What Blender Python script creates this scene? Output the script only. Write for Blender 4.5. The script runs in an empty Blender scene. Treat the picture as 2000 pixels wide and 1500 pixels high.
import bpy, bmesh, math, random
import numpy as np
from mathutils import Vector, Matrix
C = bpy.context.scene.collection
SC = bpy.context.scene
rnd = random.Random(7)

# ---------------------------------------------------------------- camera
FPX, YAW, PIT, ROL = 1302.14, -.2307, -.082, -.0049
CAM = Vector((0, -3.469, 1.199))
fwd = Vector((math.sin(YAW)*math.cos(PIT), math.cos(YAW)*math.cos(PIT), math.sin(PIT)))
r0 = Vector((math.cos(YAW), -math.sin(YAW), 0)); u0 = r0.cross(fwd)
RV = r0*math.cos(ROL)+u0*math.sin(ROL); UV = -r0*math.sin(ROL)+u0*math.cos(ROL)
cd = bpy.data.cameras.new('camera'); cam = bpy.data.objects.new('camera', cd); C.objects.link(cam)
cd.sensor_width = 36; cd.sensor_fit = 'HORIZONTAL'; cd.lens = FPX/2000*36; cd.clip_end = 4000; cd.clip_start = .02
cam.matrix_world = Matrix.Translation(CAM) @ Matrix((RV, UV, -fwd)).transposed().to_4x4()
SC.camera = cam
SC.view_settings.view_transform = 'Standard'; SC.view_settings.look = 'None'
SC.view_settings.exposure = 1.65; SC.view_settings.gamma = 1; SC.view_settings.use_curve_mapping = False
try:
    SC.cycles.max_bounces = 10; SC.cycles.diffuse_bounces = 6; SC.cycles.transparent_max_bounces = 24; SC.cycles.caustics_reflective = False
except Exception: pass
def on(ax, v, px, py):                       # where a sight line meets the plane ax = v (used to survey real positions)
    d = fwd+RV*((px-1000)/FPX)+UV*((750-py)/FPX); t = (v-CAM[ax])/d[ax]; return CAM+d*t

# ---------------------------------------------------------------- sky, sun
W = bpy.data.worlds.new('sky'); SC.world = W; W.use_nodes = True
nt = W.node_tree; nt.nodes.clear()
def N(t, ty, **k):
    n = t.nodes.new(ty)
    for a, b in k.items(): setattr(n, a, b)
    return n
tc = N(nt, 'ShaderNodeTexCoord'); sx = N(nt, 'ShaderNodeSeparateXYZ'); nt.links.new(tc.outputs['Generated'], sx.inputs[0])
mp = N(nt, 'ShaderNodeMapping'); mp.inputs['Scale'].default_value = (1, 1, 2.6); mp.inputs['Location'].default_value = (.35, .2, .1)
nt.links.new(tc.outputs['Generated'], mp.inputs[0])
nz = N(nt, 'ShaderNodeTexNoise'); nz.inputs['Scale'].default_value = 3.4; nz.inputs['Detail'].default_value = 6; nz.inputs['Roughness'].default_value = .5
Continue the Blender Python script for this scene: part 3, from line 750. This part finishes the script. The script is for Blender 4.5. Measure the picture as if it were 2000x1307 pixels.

....

> [Aim of the exercise]: Count up the lines in the listing that hold the word "script", and give that number only.

> [Full answer]: 2